By Manish Chand, IANS,
New Delhi : Indian diplomacy is 50 percent protocol, 30 percent alcohol and 20 percent T.N. Kaul (India’s legendary foreign secretary in the late sixties), so goes the famous one-liner. But it’s clearly much more than glamorous parties and clinking champagne glasses as a new book, which stitches together analyses, insights and reminiscences of India’s stalwart diplomats, shows.
Entitled “The Ambassadors’ Club” (Harper Collins), the book, edited by K.V. Rajan, a retired diplomat, weaves rare snapshots of Indian diplomacy in action at some of the fraught and exhilarating moments in India’s management of its foreign relations.
The book bristles with revelations and rare insights into how Indian diplomacy operates on the ground amid challenging situations and takes you beyond cliched official formulations and discourses that often hide more than they say.
A.N.D Haksar’s brief but compelling account of an impromptu summit meeting between Pakistan’s dictator Zia-ul-Haq and India’s then Prime Minister Morarji Desai in Nairobi in 1978 during the funeral ceremony of Kenyan leader Jomo Kenyatta is one such example that will prod readers to dig deeper into the book.
In the chapter entitled “A Singular Summit,” Haksar writes: “Butto was executed in the following summer of 1979 by the Zia government despite pleas for clemency from many leaders and governments around the world. One which made no such plea was India, the Desai government taking the view that the matter was an internal affair of Pakistan. Whether or not the previous summer’s summit had any role in this can only be a subject of speculation.”
There are also gripping accounts of some of the country’s much-esteemed retired diplomats whose stints coincided with history-changing moments in the countries in which they were posted.
T.P. Sreenivasan found himself grappling with the aftermath of a coup in Fiji in 1987 which was aimed at undermining the Indian-origin majority in Fiji’s affairs. A. Madhavan recalls vividly what it meant to be in the midst of one of the iconic events of the time, the fall of the Berlin Wall, and how India ingeniously built diplomatic bridges with a re-unified Germany.
Jagat S. Mehta, the doyen of Indian diplomats and now in his 90s, looks back at his diplomatic stint in China and seems to question Nehru and his advisers in their judgments of Chinese intentions in the late 1950s and 1960s. Commenting on Mehta’s article, K.V. Rajan, the editor of the book, writes: “Could the India-China war have been avoided if Nehru had been a better judge, or better advised, and his devoted and overawed bureaucrats were not convinced that ‘Panditji knows best?”

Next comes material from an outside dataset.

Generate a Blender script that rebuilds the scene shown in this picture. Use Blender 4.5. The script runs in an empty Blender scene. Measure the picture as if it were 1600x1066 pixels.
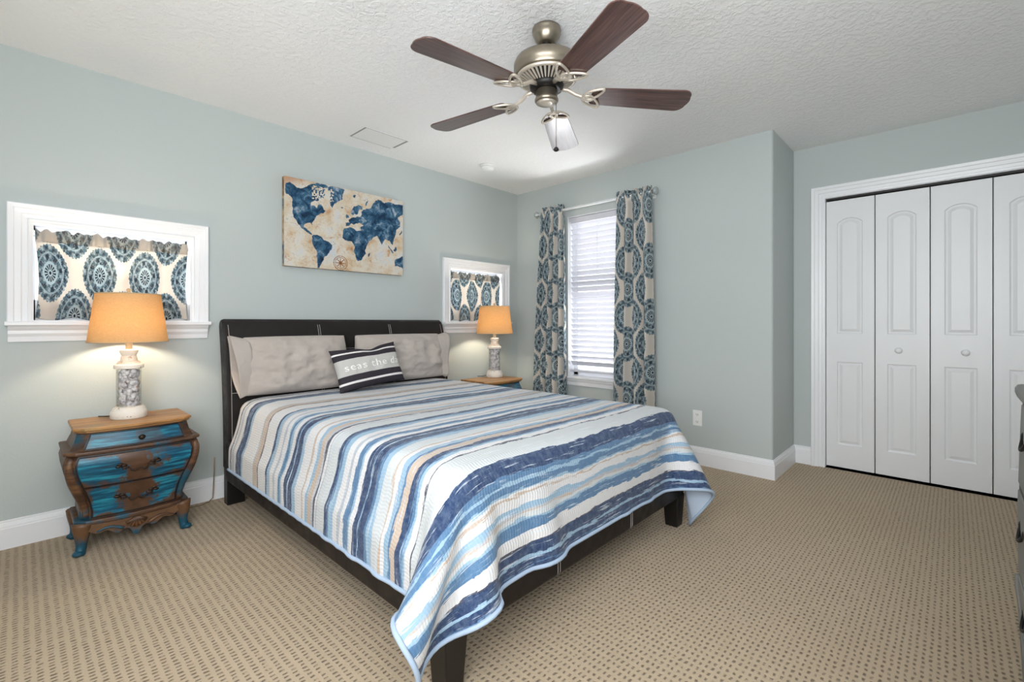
import bpy, bmesh, math, random
import numpy as np
from mathutils import Vector, Matrix, noise
random.seed(7)
C = bpy.context.scene.collection
PI = math.pi
R = math.radians

# ------------------------------------------------------------------ camera, sky, light, exposure
cam_d = bpy.data.cameras.new('camera'); cam = bpy.data.objects.new('camera', cam_d); C.objects.link(cam)
cam_d.sensor_fit = 'HORIZONTAL'; cam_d.sensor_width = 36.0; cam_d.lens = 36.0*729.09/1600
cam_d.shift_y = -(533-504.3)/1600; cam_d.clip_start = .02
cam.location = (3.336, -3.6084, 1.094); cam.rotation_euler = (R(90), 0, R(43.402))
bpy.context.scene.camera = cam
vs = bpy.context.scene.view_settings
vs.view_transform = 'Standard'; vs.look = 'None'; vs.gamma = 1; vs.use_curve_mapping = False
vs.exposure = 0.38
cy = bpy.context.scene.cycles
cy.use_denoising = True; cy.max_bounces = 10; cy.diffuse_bounces = 6; cy.transparent_max_bounces = 16
cy.sample_clamp_indirect = 6; cy.caustics_reflective = False; cy.caustics_refractive = False; cy.blur_glossy = .5

w = bpy.data.worlds.new('sky'); bpy.context.scene.world = w; w.use_nodes = True
w.node_tree.nodes['Background'].inputs[0].default_value = (.93, .97, 1, 1)
w.node_tree.nodes['Background'].inputs[1].default_value = 2.0

def area(name, loc, tgt, sx, sy, power, col=(1, 1, 1), spread=180):
    l = bpy.data.lights.new(name, 'AREA'); l.shape = 'RECTANGLE'; l.size = sx; l.size_y = sy
    l.energy = power; l.color = col; l.spread = R(spread)
    o = bpy.data.objects.new(name, l); C.objects.link(o); o.location = loc
    o.rotation_euler = (Vector(tgt)-Vector(loc)).to_track_quat('-Z', 'Y').to_euler()
    return o
# daylight outside the three windows, then two added fill lights in the unseen part of the room
area('sunlit_ground_glow', (.97, .85, .16), (.97, .25, 1.6), 2.2, 1.1, 232, (.95, .98, 1))
area('daylight_near_window', (-.7, -3.23, 1.35), (.6, -3.2, 1.3), 1.4, 1.0, 24, (.95, .98, 1))
area('daylight_far_window', (-.7, -.56, 1.35), (.6, -.6, 1.3), 1.4, 1.0, 24, (.95, .98, 1))
area('added_fill_room_end', (2.95, -4.3, 1.5), (2.1, 0, 1.8), 1.7, 1.5, 58, (.96, .98, 1))  # added fill behind the camera, the end wall has no opening
area('added_fill_side', (3.93, -3.35, 1.6), (.6, -1.2, 1.95), 1.3, 1.2, 36, (.96, .98, 1))  # added fill at the windowless right wall, brightens the headboard wall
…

What imparts a unique flavour to the book are first-person accounts like that of “The Last Days of Salvador Allende,” the Chilean dictator, by G.J. Malik and Niranjan Desai’s gripping tale of his travails in 1972 as an officer on special duty after Ugandan dictator Idi Amin whimsically expelled all Asians holding citizenship of India, Pakistan, Bangladesh or Britain.
“The Ambassadors’ Club” is probably the first in a series of anthologies of reflections and reminiscences by Indian diplomats as they juggle diverse domains ranging from climate change negotiations to labyrinths of WTO talks and fills in on the drama and atmospherics that are missing from more scholarly tomes on international relations.

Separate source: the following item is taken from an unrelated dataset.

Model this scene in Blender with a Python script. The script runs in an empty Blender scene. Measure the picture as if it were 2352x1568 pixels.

The book should be specially useful to practitioners as well as students of international relations. Above all, it should inspire more young people to join the woefully understaffed Indian Foreign Service.

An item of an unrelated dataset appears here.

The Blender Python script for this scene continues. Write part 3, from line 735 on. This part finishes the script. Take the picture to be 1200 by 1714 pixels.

In a foreword to the book, National Security Advisor Shivshankar Menon recalls how he recently met a young man who had made it to the IFS, but was being dissuaded by his IAS colleagues and girlfriend from joining it. Menon says he tried to convince him about the singularity of the diplomat’s job, but in retrospect thought he should just have given him this book to read to discover the joys and challenges of Indian diplomacy.